Thursday, January 31, 2008

Rematched

I got a call from my social worker today and I am rematched with another expectant mom. I met with her and her family on Saturday and the meeting went well. So she would like to move forward with an adoption plan with me. While I would usually be very excited about this after two other failed matches it's not nearly as exciting. In fact it's almost terrifying and a little depressing. All I can think is that this is what happens before she changes her mind... Horrible isn't it.

But I'm going to try really hard to be optimistic. I'm going to make myself believe that the third time may really be a charm. I'm going to try to believe that maybe I am meant to have a baby girl and that's why the others haven't worked out. This baby is a little girl so maybe it will work. I'm going to try very hard to pray and have faith that God has a plan and no matter how this ends up it's all part of his plan. And I'm going to cross my fingers and my toes and hope like crazy this is the last time I have to go through the horrible waiting process....
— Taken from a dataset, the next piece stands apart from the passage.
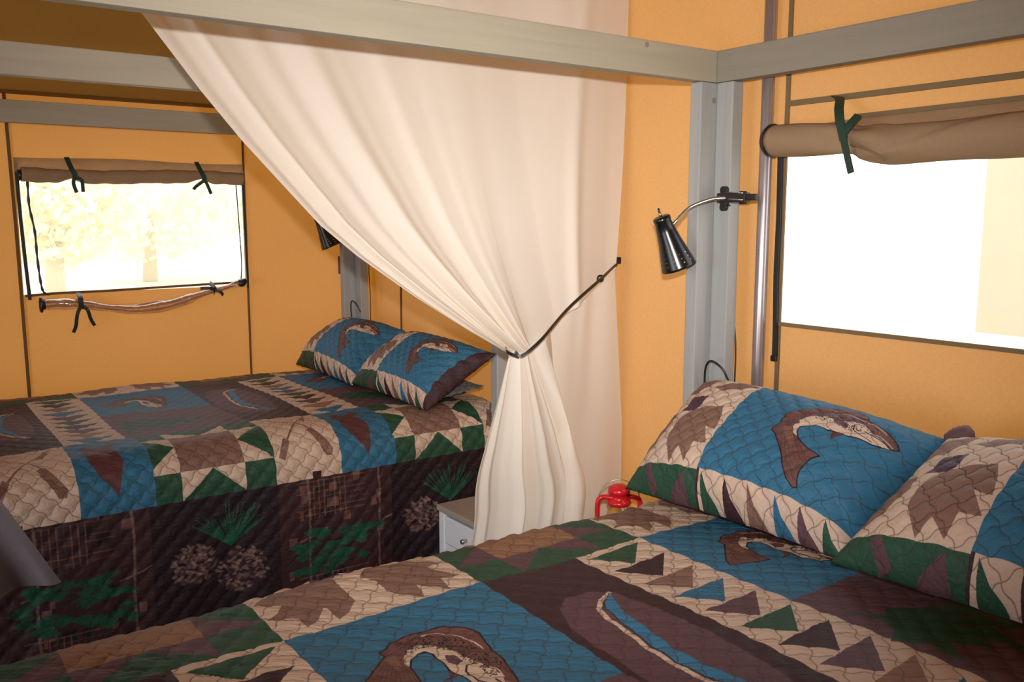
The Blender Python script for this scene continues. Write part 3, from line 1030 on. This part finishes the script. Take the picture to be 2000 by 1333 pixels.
# ------------------------------------------------------------------ pillows in quilted shams
def pillow(label, BL, BR, TR, TL, thick, group='matching trout pillow shams', back=0.55, seed=0, umax=SW):
    BL, BR, TR, TL = map(np.array, (BL, BR, TR, TL))
    nu, nv = 190, 130
    Uu, Vv = np.meshgrid(np.linspace(0, 1, nu), np.linspace(0, 1, nv))
    # cushion edges pull in a little between the corners
    pin = 0.022
    uu = Uu + pin * (1 - 2 * Uu) * np.sin(PI * Vv) * 1.0
    vv = Vv + pin * 1.2 * (1 - 2 * Vv) * np.sin(PI * Uu)
    base = ((1 - uu) * (1 - vv))[..., None] * BL + (uu * (1 - vv))[..., None] * BR + (uu * vv)[..., None] * TR + ((1 - uu) * vv)[..., None] * TL
    e1 = (BR - BL) + (TR - TL)
    e2 = (TL - BL) + (TR - BR)
    n = np.cross(e2, e1)
    n = n / np.linalg.norm(n)
    if n[2] < 0:
        n = -n
    prof = (np.clip(1 - np.abs(2 * Uu - 1) ** 3.0, 0, 1) * np.clip(1 - np.abs(2 * Vv - 1) ** 2.6, 0, 1)) ** 0.62
    r = np.random.default_rng(seed)
    lump = 1 + 0.10 * np.sin(Uu * 5 + r.uniform(0, 6)) * np.sin(Vv * 4 + r.uniform(0, 6))
    q = puff(Uu * SW, Vv * SH)
    crease = 0.004 * np.sin(Uu * 40 + 3 * np.sin(Vv * 7)) * np.exp(-Vv * 9) + 0.004 * np.sin(Vv * 34 + 2 * np.sin(Uu * 6)) * np.exp(-(1 - Uu) * 10)
    front = base + (prof * thick * lump + 0.0052 * q * np.minimum(1, prof * 3) + crease)[..., None] * n
    rear = base - (prof * thick * back)[..., None] * n
    V = np.concatenate([front.reshape(-1, 3), rear.reshape(-1, 3)])
    uf = np.stack([Uu * umax / (SW + 0.06), Vv], -1).reshape(-1, 2)
    ub = np.tile(np.array([[0.965, 0.5]]), (nu * nv, 1))
    f1 = grid_faces(nv, nu)
    f2 = grid_faces(nv, nu)[:, ::-1] + nu * nv
    o = link_mesh('pillow', V, np.concatenate([f1, f2]), M['sham'], None, True, np.concatenate([uf, ub]))
    # close the rim: weld the coincident edge vertices
    bm = bmesh.new()
    bm.from_mesh(o.data)
    bm.verts.ensure_lookup_table()
    bd = [v for v in bm.verts if v.is_boundary]
    bmesh.ops.remove_doubles(bm, verts=bd, dist=0.006)
    bm.to_mesh(o.data)
    bm.free()
    tag(o, label, 'pillow', group)
    return o


def corner_tuft(parent, P, d, r=0.018):
    """twisted corner of the sham"""
    P, d = Vector(P), Vector(d)
    pts = spline([P, P + d * 0.35, P + d * 0.75, P + d], 14)
    return tube('corner_tuft', pts, lambda u: r * (0.75 + 0.45 * math.sin(PI * min(1, u * 0.95 + 0.05)) + 0.06 * math.sin(u * 40)) * (1 if u < 0.9 else max(0.3, (1 - u) * 9)), M['plumcloth'], parent, 14)


pa = pillow('near pillow with blue trout panel, leaning below the lamp post', (1.462, 1.560, 0.795), (1.475, 0.965, 0.800), (1.780, 0.925, 0.995), (1.800, 1.610, 1.022), 0.125, seed=1, umax=SW * 0.98)
corner_tuft(pa, (1.772, 0.935, 0.998), (0.010, -0.048, 0.026), 0.017)
pb = pillow('near pillow cut by the right picture edge with brown maple leaf panel', (1.420, 0.955, 0.812), (1.430, 0.285, 0.812), (1.755, 0.285, 1.035), (1.755, 0.925, 1.008), 0.12, seed=2)
pc = pillow('far pillow at the back of the left bed, against the tent corner', (1.530, 3.790, 0.800), (1.510, 3.175, 0.800), (1.800, 3.260, 0.985), (1.810, 3.830, 0.985), 0.10, seed=3)
pd_ = pillow('far pillow at the front of the left bed, partly behind the curtain', (1.500, 3.160, 0.812), (1.548, 2.660, 0.782), (1.800, 2.600, 0.968), (1.805, 3.215, 0.975), 0.11, back=0.3, seed=4, umax=SW + 0.035)
for nm, p, r_ in (('slate_pillow', (1.70, 2.95, 0.815), 0), ):
    o = pillow('flat grey pillow lying under the front pillow of the left bed', (1.60, 3.14, 0.800), (1.62, 2.735, 0.798), (1.83, 2.72, 0.83), (1.83, 3.14, 0.83), 0.02, group='bed pillows', back=0.3, seed=5)
    o.data.materials.clear()
    o.data.materials.append(M['slate'])
    o.name = 'sleeping_pillow'


# ------------------------------------------------------------------ clip lamps
def clip_lamp(label):
    t = thing('clip_lamp', label, 'lamp', (1.86, 1.661, 1.505), 'black gooseneck clip lamps')
    O = Vector((1.86, 1.661, 1.505))
    L = lambda *p: Vector(p) - O
    # clamp: round ended plate on the board face and the jaws reaching past its edge
    bm = bmesh.new()
    bm_box(bm, L(1.847, 1.607, 1.480), L(1.8595, 1.628, 1.524), 0.004)
    for zc in (1.480, 1.524):
        mm = Matrix.Translation(L(1.8532, 1.6175, zc)) @ Matrix.Rotation(PI / 2, 4, 'Y')
        bmesh.ops.create_cone(bm, cap_ends=True, segments=16, radius1=0.0105, radius2=0.0105, depth=0.012, matrix=mm)
    from_bm('clamp_plate', bm, M['blackp'], t)
    bm = bmesh.new()
    bm_box(bm, L(1.825, 1.525, 1.491), L(1.8475, 1.620, 1.516), 0.004)
    bm_box(bm, L(1.828, 1.494, 1.495), L(1.842, 1.526, 1.512), 0.003)
    from_bm('clamp_body', bm, M['blackp'], t)
    for zc in (1.497, 1.514):
        tube('clamp_spring', [L(1.824, 1.530, zc), L(1.822, 1.575, zc + 0.003)], 0.002, M['nickel'], t, 6)
    bm = bmesh.new()
    bm_box(bm, L(1.9015, 1.590, 1.488), L(1.912, 1.632, 1.522), 0.003)
    bm_box(bm, L(1.842, 1.590, 1.500), L(1.908, 1.600, 1.512), 0.002)
    from_bm('clamp_jaw', bm, M['blackp'], t)
    neck = spline([L(1.835, 1.585, 1.503), L(1.818, 1.605, 1.502), L(1.800, 1.622, 1.498), L(1.765, 1.656, 1.478), L(1.735, 1.672, 1.445), L(1.728, 1.680, 1.432)], 24)
    tube('gooseneck', neck, lambda u: 0.0052 + 0.0004 * math.sin(u * 220), M['nickel'], t, 10)
    # shade: axis from the switch end down to the wide mouth
    top, bot = SH_TOP - O, SH_BOT - O
    ax = (bot - top).normalized()
    Ls = (bot - top).length
    Mx = Matrix.Translation(top) @ ax.to_track_quat('Z', 'Y').to_matrix().to_4x4()
    prof = [(0.0, 0.0), (0.019, 0.0), (0.0235, 0.003), (0.0235, 0.012), (0.022, 0.014), (0.026, 0.040), (0.031, 0.070), (0.038, 0.100), (0.046, Ls - 0.006), (0.0475, Ls), (0.0455, Ls), (0.036, 0.10), (0.028, 0.065), (0.022, 0.03), (0.0, 0.028)]
    lathe('lamp_shade', prof, M['black'], t, 36, Mx)
    # pierced holes along the rim, three rows of bright dots
    V, Fc = [], []
    for i in range(12):
        for j in range(3):
            z = Ls - 0.016 - j * 0.011
            rr_ = 0.0462 - (Ls - z) * 0.23 + 0.0016
            a = 2 * PI * (i + 0.12 * j) / 12
            c = Vector((rr_ * math.cos(a), rr_ * math.sin(a), z))
            tx = Vector((-math.sin(a), math.cos(a), 0))
            b_ = len(V)
            for q in range(6):
                w = 2 * PI * q / 6
                V.append(Mx @ (c + tx * 0.0026 * math.cos(w) + Vector((0, 0, 1)) * 0.0026 * math.sin(w)))
            Fc.append(tuple(range(b_, b_ + 6)))
    hl = link_mesh('pierced_holes', V, Fc, M['nickel'], t)
    tube('switch', [Mx @ Vector((0, 0, 0)), Mx @ Vector((0.001, 0, -0.012))], 0.004, M['nickel'], t, 10)
    tube('switch_knob', [Mx @ Vector((0.001, 0, -0.010)), Mx @ Vector((0.003, 0.002, -0.022))], 0.0028, M['blackp'], t, 8)
    cord = spline([L(1.85, 1.60, 1.488), L(1.92, 1.632, 1.45), L(1.922, 1.632, 1.30), L(1.915, 1.626, 1.20), L(1.912, 1.612, 1.10), L(1.910, 1.610, 0.98), L(1.912, 1.615, 0.75)], 50)
    tube('cord', cord, 0.0022, M['blackp'], t, 6)
    loop = spline([L(1.83, 1.645, 0.98), L(1.825, 1.640, 1.045), L(1.823, 1.620, 1.070), L(1.828, 1.585, 1.055), L(1.84, 1.570, 1.02)], 24)
    tube('cord_loop', loop, 0.003, M['blackp'], t, 6)
    return t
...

Miss S is due on March 11th. Not to far away. So hopefully the time will go quickly and I will know the end result soon enough.

Here's to hoping and praying...

Jessie

4 comments:

jodilee0123 said...

Jessie, that is so exciting! Hang on to your faith. If you didn't face all these hardships, you would not receive your blessing! For some reason we are sometimes challenged and it feels like we just want to give up. But--you just can't!! I will add you to my long, but cherished prayer list--of which has had many wonderful changes to it throughout the year. It does remind me that God is good!!

Stacie said...

Your feelings make complete sense - not horrible, but honest and real. When you said that it is almost terrifying and a little depressing - I can't imagine that it would be easy to get excited again and to not think of what has happened. But, I'm going to be optimistic for you, along with you - we all will be and then you will have all of us thinking these positive thoughts for you and praying for you for this time to be it.

A girl? Oh that makes me happy! I always thought you should have a girl for some reason... (like I know or something!)

LISA said...

Jessie,
Wow, I hope the time till delivery goes by fast for you!!Keep up the optimism!!

veggiemom said...

Fingers and toes are crossed and I'll be sending all my positive thoughts your way that it works out.